(Rows from a 3D scene dataset)
◆ ◆ ◆ ◆
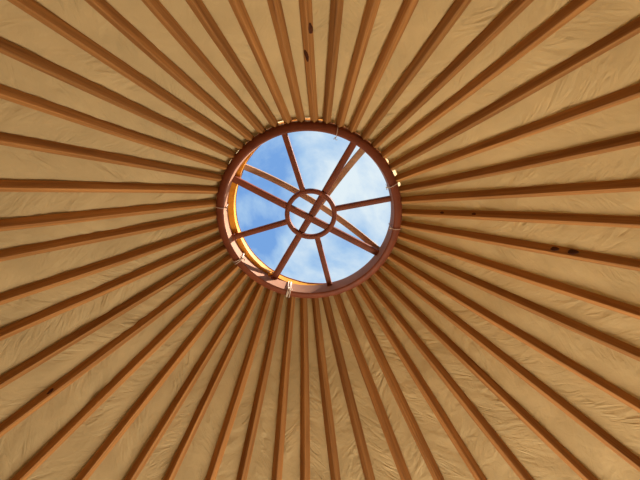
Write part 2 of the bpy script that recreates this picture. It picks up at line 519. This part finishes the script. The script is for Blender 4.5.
# ------------------------------------------------------------------ wall, floor, ground, doorway
DOOR_A, DOOR_W, DOOR_H = math.radians(68), 1.6, 2.1
EAVE = CROWN_Z + LIFT - SLOPE * (WALL_R - 0.5) + 0.02
bm = bmesh.new()
half = math.asin(DOOR_W / 2 / WALL_R)
n = 96; rows = []
for k in range(n + 1):
    a = DOOR_A + half + (2 * PI - 2 * half) * k / n
    wv = 1 + 0.004 * math.sin(k * 2.1)
    rows.append([bm.verts.new((r * wv * math.cos(a), r * wv * math.sin(a), z)) for r, z in ((WALL_R, -0.02), (WALL_R, EAVE), (WALL_R + 0.04, EAVE), (WALL_R + 0.04, -0.02))])
for a, b in zip(rows[:-1], rows[1:]):
    for j in range(4): bm.faces.new((a[j], b[j], b[(j + 1) % 4], a[(j + 1) % 4]))
bm.faces.new(rows[0]); bm.faces.new(rows[-1])
w = obj('wall_round', bm, M_wall, angle=40); w['kind'] = 'structure'
bm = bmesh.new()
revolve(bm, [(0.0001, 0.0), (WALL_R + 0.02, 0.0), (WALL_R + 0.02, -0.08), (0.0001, -0.08)], 96)
o = obj('floor', bm, M_floor, smooth=False); o['kind'] = 'structure'
bm = bmesh.new()
revolve(bm, [(0.001, -0.09), (25.0, -0.09), (25.0, -0.3), (0.001, -0.3)], 64)
o = obj('ground', bm, M_ground, smooth=False); o['kind'] = 'structure'
bm = bmesh.new()
rd = Vector((math.cos(DOOR_A), math.sin(DOOR_A), 0)); td = Vector((-rd.y, rd.x, 0))
c0 = rd * (WALL_R * math.cos(half) + 0.02)
for s in (-1, 1):
    sweep(bm, [c0 + td * s * (DOOR_W / 2 - 0.03), c0 + td * s * (DOOR_W / 2 - 0.03) + Vector((0, 0, DOOR_H))], rrect(0.06, 0.08), up=rd)
sweep(bm, [c0 - td * DOOR_W / 2 + Vector((0, 0, DOOR_H + 0.03)), c0 + td * DOOR_W / 2 + Vector((0, 0, DOOR_H + 0.03))], rrect(0.08, 0.06))
o = obj('door_1', bm, M_frame, angle=40); o['kind'] = 'structure'

# ------------------------------------------------------------------ light
la = bpy.data.lights.new('doorway_daylight', 'AREA')
la.shape = 'RECTANGLE'; la.size = DOOR_W - 0.1; la.size_y = DOOR_H - 0.1
la.energy = 130.0; la.color = (1.0, 0.88, 0.70)
lo = bpy.data.objects.new('doorway_daylight', la); C.objects.link(lo)
lo.location = rd * (WALL_R + 0.12) + Vector((0, 0, DOOR_H / 2))
aim = (-rd + Vector((0, 0, 1.35))).normalized()
lo.rotation_euler = aim.to_track_quat('-Z', 'Y').to_euler()

sn = bpy.data.lights.new('sun', 'SUN'); sn.energy = 12.5; sn.angle = math.radians(0.6); sn.color = (1.0, 0.93, 0.82)
so = bpy.data.objects.new('sun', sn); C.objects.link(so)
el, azs = math.radians(37), math.radians(-14)
to_sun = Vector((math.cos(el) * math.cos(azs), math.cos(el) * math.sin(azs), math.sin(el)))
so.rotation_euler = (-to_sun).to_track_quat('-Z', 'Y').to_euler(); so.location = to_sun * 12

# ------------------------------------------------------------------ sky with clouds
W = bpy.data.worlds.new('sky'); bpy.context.scene.world = W
W.use_nodes = True
nt = W.node_tree; N = nt.nodes.new; L = nt.links.new
bg = nt.nodes['Background']
tc = N('ShaderNodeTexCoord'); sp = N('ShaderNodeSeparateXYZ'); L(tc.outputs['Generated'], sp.inputs[0])


def math_node(op, a, b=None, c=None, clamp=False):
    n = N('ShaderNodeMath'); n.operation = op; n.use_clamp = clamp
    for i, v in enumerate((a, b, c)):
        if v is None: continue
        if isinstance(v, (int, float)): n.inputs[i].default_value = v
        else: L(v, n.inputs[i])
    return n.outputs[0]


zc = math_node('MAXIMUM', sp.outputs['Z'], 0.06)
X = math_node('DIVIDE', sp.outputs['X'], zc); Y = math_node('DIVIDE', sp.outputs['Y'], zc)
cv = N('ShaderNodeCombineXYZ'); L(X, cv.inputs[0]); L(Y, cv.inputs[1])
nz = N('ShaderNodeTexNoise'); nz.inputs['Scale'].default_value = 5.0; nz.inputs['Detail'].default_value = 9; nz.inputs['Roughness'].default_value = 0.58
nz.inputs['Distortion'].default_value = 0.3
L(cv.outputs[0], nz.inputs['Vector'])
amount = math_node('MULTIPLY_ADD', nz.outputs[0], 3.2, -1.08)


def sky_xy(q):
    d = ray(q); return d.x / d.z, d.y / d.z


for q, rad, wt in (((262, 172), 0.07, -0.55), ((262, 238), 0.06, -0.75), ((285, 165), 0.05, -0.2), ((330, 148), 0.035, -0.3), ((352, 236), 0.05, -0.35),
                   ((370, 190), 0.11, 0.5), ((315, 150), 0.05, 0.3), ((290, 262), 0.05, 0.35), ((348, 268), 0.05, 0.3), ((258, 208), 0.035, 0.35), ((375, 235), 0.05, 0.35)):
    x0, y0 = sky_xy(q)
    dx = math_node('SUBTRACT', X, x0); dy = math_node('SUBTRACT', Y, y0)
    d2 = math_node('ADD', math_node('MULTIPLY', dx, dx), math_node('MULTIPLY', dy, dy))
    g = math_node('EXPONENT', math_node('MULTIPLY', d2, -1.0 / (rad * rad)))
    amount = math_node('MULTIPLY_ADD', g, wt, amount)
rp = N('ShaderNodeValToRGB'); e = rp.color_ramp.elements
e[0].position = 0.0; e[0].color = (0.185, 0.38, 0.76, 1)
e[1].position = 1.0; e[1].color = (0.76, 0.87, 0.93, 1)
k = e.new(0.45); k.color = (0.40, 0.60, 0.85, 1)
L(math_node('MULTIPLY', amount, 1.0, clamp=True), rp.inputs['Fac'])
L(rp.outputs['Color'], bg.inputs['Color'])
bg.inputs['Strength'].default_value = 1.0

sc = bpy.context.scene
sc.view_settings.view_transform = 'Standard'
sc.view_settings.look = 'None'
sc.view_settings.exposure = 0.0
sc.view_settings.gamma = 1.0
sc.view_settings.use_curve_mapping = False
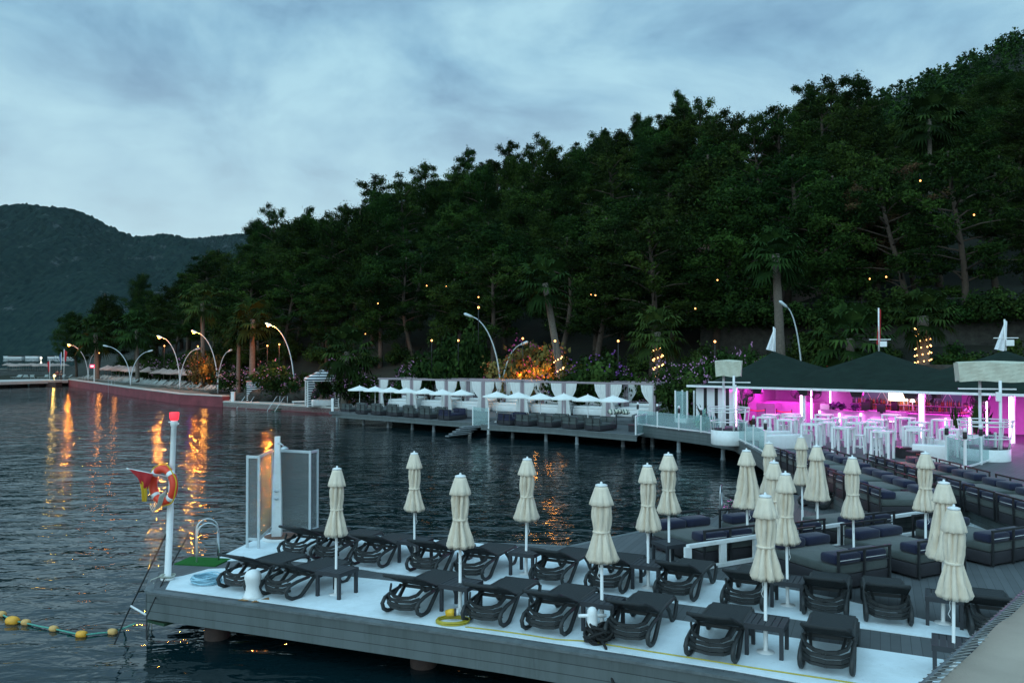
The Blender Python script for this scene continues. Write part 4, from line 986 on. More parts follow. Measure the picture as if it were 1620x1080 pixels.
m.tube(pts, .0035, 5); part(m, 'lacing', mat('lacing_cord', (.34, .34, .32), .8), r)
m = MB(); c0 = a + n * .55 + d * .15; m.tube([(c0 + d * t + n * (.0 + .55 * t) + Vector((0, 0, .055 + .1 * (.55 + .55 * t) / 3))) for t in (0, .5, 1.0, 1.6)], .004, 5); part(m, 'seam', TAN, r)
# ------------------------------------------------------------------ open parasols and sofas on the far platform
def make_parasol():
    r = empty('open_parasol', (0, 0, 0)); m = MB(); a = .92
    vs = [(a * math.cos(rad(k * 45 + 22.5)) , a * math.sin(rad(k * 45 + 22.5)), 1.86) for k in range(8)]
    vs2 = [(a * .5 * math.cos(rad(k * 45 + 22.5)), a * .5 * math.sin(rad(k * 45 + 22.5)), 2.03) for k in range(8)]
    lo = [(x, y, z - .07) for x, y, z in vs]
    m.add(vs + vs2 + [(0, 0, 2.22)] + lo, [(k, (k + 1) % 8, 8 + (k + 1) % 8, 8 + k) for k in range(8)] + [(8 + k, 8 + (k + 1) % 8, 16) for k in range(8)] + [(17 + k, 17 + (k + 1) % 8, (k + 1) % 8, k) for k in range(8)])
    part(m, 'canopy', mat('white_canvas', (.78, .78, .74), .9, var=.05), r)
    m = MB(); m.lathe((0, 0, 0), [(.16, 0), (.16, .04), (.025, .06), (.022, 2.22), (.03, 2.24), (.01, 2.28)], 8); part(m, 'pole', WHITE, r)
    m = MB()
    for k in range(8): m.bar((0, 0, 2.12), (a * .95 * math.cos(rad(k * 45 + 22.5)), a * .95 * math.sin(rad(k * 45 + 22.5)), 1.86), .02)
    part(m, 'ribs', WHITE, r)
    return r
PP = Proto(make_parasol)
pa = [(569, 609), (593.5, 610), (618, 611), (643, 612), (672, 613), (700, 614.5), (730, 615), (786, 618), (820, 619), (855, 620.5), (892, 621), (930, 623), (970, 624)]
for i, (px, py) in enumerate(pa):
    half, k = ('left', i) if i < 7 else ('right', i - 7)
    q = G(px, py, ZM + 2.06); PP.put((q.x, q.y, ZM), rad(-30), '%s open white parasol from the left on the %s half of the far platform' % (ORD[k], half), 'parasol', 'open white parasols on the far platform', scale=(1.05, 1.05, 2.06 / 2.26))
def make_sofa(cu, nm):
    def f():
        r = empty('platform_sofa', (0, 0, 0))
        m = MB(); m.rbox((0, .85, .17), (1.1, 1.7, .26), .02); part(m, 'base', BASEM, r)
        m = MB(); m.rbox((0, .85, .37), (1.08, 1.66, .15), .04); part(m, 'mattress', cu, r)
        for y, sg in ((0, 1), (1.7, -1)):
            for s in (-1, 1): m = MB(); m.rbox((s * .27, y + sg * .14, .58), (.51, .22, .30), .05); part(m, 'back_cushion', cu, r)
            m = MB()
            for x in (-.53, 0, .53): m.box((x, y - sg * .03, .42), (.04, .03, .62))
            m.box((0, y - sg * .03, .74), (1.1, .04, .035)); part(m, 'back_rail', BLACKM, r)
        return r
    return f
GC2 = mat('dark_grey_cushion', (0.075, 0.09, 0.088), .95, var=.15, bump=.2)
SG = Proto(make_sofa(GC2, 'grey')); SN = Proto(make_sofa(mat('deep_navy_cushion', (.02, .022, .05), .95, var=.15), 'navy'))
e1 = (q1[-1] if False else None)
def along(pts, px):  # point on a platform edge under a pixel column
    for a, b in zip(pts, pts[1:]):
        for i in range(60):
            p = a.lerp(b, i / 60); x = 810 + F * p.x / p.y
            if x >= px: return p
    return pts[-1]
dr = (q2[-1] - q1[0]).normalized(); ang = math.atan2(dr.y, dr.x); nb = Vector((-dr.y, dr.x))
for i, px in enumerate((543, 567, 591, 616, 642, 669, 698)):
    p = along(q1, px) + nb * .15; pr = SN if i == 6 else SG
    pr.put((p.x, p.y, ZM), ang, '%s %s sofa from the left on the left half of the far platform' % (ORD[i], 'navy' if i == 6 else 'dark grey'), 'sofa', 'sofas on the far platform')
for i, px in enumerate((793, 822, 858, 896, 934)):
    p = along(q2, px) + nb * .15; pr = SN if i == 0 else SG
    pr.put((p.x, p.y, ZM), ang, '%s %s sofa from the left on the right half of the far platform' % (ORD[i], 'navy' if i == 0 else 'dark grey'), 'sofa', 'sofas on the far platform')
p = along(q2, 978) + nb * 1.6; LT.put((p.x, p.y, ZM), ang, 'small dark table at the right end of the far platform', 'low table')
# railing gates at the platform ends
def rail(name, pts, h, lb, posts=None, caps=(), glass=True, z=ZU, lowbar=True, topbar=False, mt=WHITE):
    r = empty(name, (0, 0, 0), 0, lb, 'railing')
    for p in (posts or pts):
        m = MB(); m.box((p[0], p[1], z + h / 2 + .005), (.075, .075, h)); part(m, 'post', mt, r)
    m = MB()
    for a, b in zip(pts, pts[1:]):
        if lowbar: m.bar((a[0], a[1], z + .07), (b[0], b[1], z + .07), .05, .06)
        if topbar: m.bar((a[0], a[1], z + h), (b[0], b[1], z + h), .05, .05)
    if m.v: part(m, 'bottom_bar', mt, r)
    if glass:
        for a, b in zip(pts, pts[1:]):
            a = Vector((a[0], a[1])); b = Vector((b[0], b[1])); d = (b - a).normalized(); n = Vector((-d.y, d.x)); a2 = a + d * .05; b2 = b - d * .05
            g = MB(); g.prism([tuple(a2 - n * .006), tuple(b2 - n * .006), tuple(b2 + n * .006), tuple(a2 + n * .006)], z + .12, z + h - .05); part(g, 'glass_pane', GLASS, r)
    return r
def cap_lamp(p, z, lb):
    r = empty('deck_lamp', (p[0], p[1], z), 0, lb, 'lamp'); m = MB(); m.lathe((0, 0, 0), [(.06, 0), (.07, .02), (.07, .24), (.06, .25)], 10); part(m, 'body', SPEAK, r)
    m = MB(); m.lathe((0, 0, .25), [(.065, 0), (.07, .06), (.05, .13), (.02, .15)], 10); part(m, 'globe', WHITE2, r)
g1 = [G(1009, 672, ZU).xy, G(1040, 676, ZU).xy, G(1074, 680, ZU).xy, G(1109, 684, ZU).xy, G(1140, 689, ZU).xy]
rail('glass_railing', g1, .90, 'glass railing on white posts along the bar walkway')
for i, p in enumerate(g1[:4]): cap_lamp(p, ZU + .91, '%s black lamp with white cap from the left on the walkway railing' % ORD[i])
g2 = [G(1168, 696, ZU).xy, G(1180, 702, ZU).xy, G(1192.5, 708, ZU).xy, G(1211, 719, ZU).xy]
rail('glass_railing', g2, 1.0, 'glass railing between the left balcony pod and the white low walls')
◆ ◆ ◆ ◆
[What is required]
Repeat the listing above exactly from its first line to the line containing "o = obj('door_1', bm, M_frame, angle=40);", both included, and omit the pictures.

[Solved problem]
Write part 2 of the bpy script that recreates this picture. It picks up at line 519. This part finishes the script. The script is for Blender 4.5.
# ------------------------------------------------------------------ wall, floor, ground, doorway
DOOR_A, DOOR_W, DOOR_H = math.radians(68), 1.6, 2.1
EAVE = CROWN_Z + LIFT - SLOPE * (WALL_R - 0.5) + 0.02
bm = bmesh.new()
half = math.asin(DOOR_W / 2 / WALL_R)
n = 96; rows = []
for k in range(n + 1):
    a = DOOR_A + half + (2 * PI - 2 * half) * k / n
    wv = 1 + 0.004 * math.sin(k * 2.1)
    rows.append([bm.verts.new((r * wv * math.cos(a), r * wv * math.sin(a), z)) for r, z in ((WALL_R, -0.02), (WALL_R, EAVE), (WALL_R + 0.04, EAVE), (WALL_R + 0.04, -0.02))])
for a, b in zip(rows[:-1], rows[1:]):
    for j in range(4): bm.faces.new((a[j], b[j], b[(j + 1) % 4], a[(j + 1) % 4]))
bm.faces.new(rows[0]); bm.faces.new(rows[-1])
w = obj('wall_round', bm, M_wall, angle=40); w['kind'] = 'structure'
bm = bmesh.new()
revolve(bm, [(0.0001, 0.0), (WALL_R + 0.02, 0.0), (WALL_R + 0.02, -0.08), (0.0001, -0.08)], 96)
o = obj('floor', bm, M_floor, smooth=False); o['kind'] = 'structure'
bm = bmesh.new()
revolve(bm, [(0.001, -0.09), (25.0, -0.09), (25.0, -0.3), (0.001, -0.3)], 64)
o = obj('ground', bm, M_ground, smooth=False); o['kind'] = 'structure'
bm = bmesh.new()
rd = Vector((math.cos(DOOR_A), math.sin(DOOR_A), 0)); td = Vector((-rd.y, rd.x, 0))
c0 = rd * (WALL_R * math.cos(half) + 0.02)
for s in (-1, 1):
    sweep(bm, [c0 + td * s * (DOOR_W / 2 - 0.03), c0 + td * s * (DOOR_W / 2 - 0.03) + Vector((0, 0, DOOR_H))], rrect(0.06, 0.08), up=rd)
sweep(bm, [c0 - td * DOOR_W / 2 + Vector((0, 0, DOOR_H + 0.03)), c0 + td * DOOR_W / 2 + Vector((0, 0, DOOR_H + 0.03))], rrect(0.08, 0.06))
o = obj('door_1', bm, M_frame, angle=40); o['kind'] = 'structure'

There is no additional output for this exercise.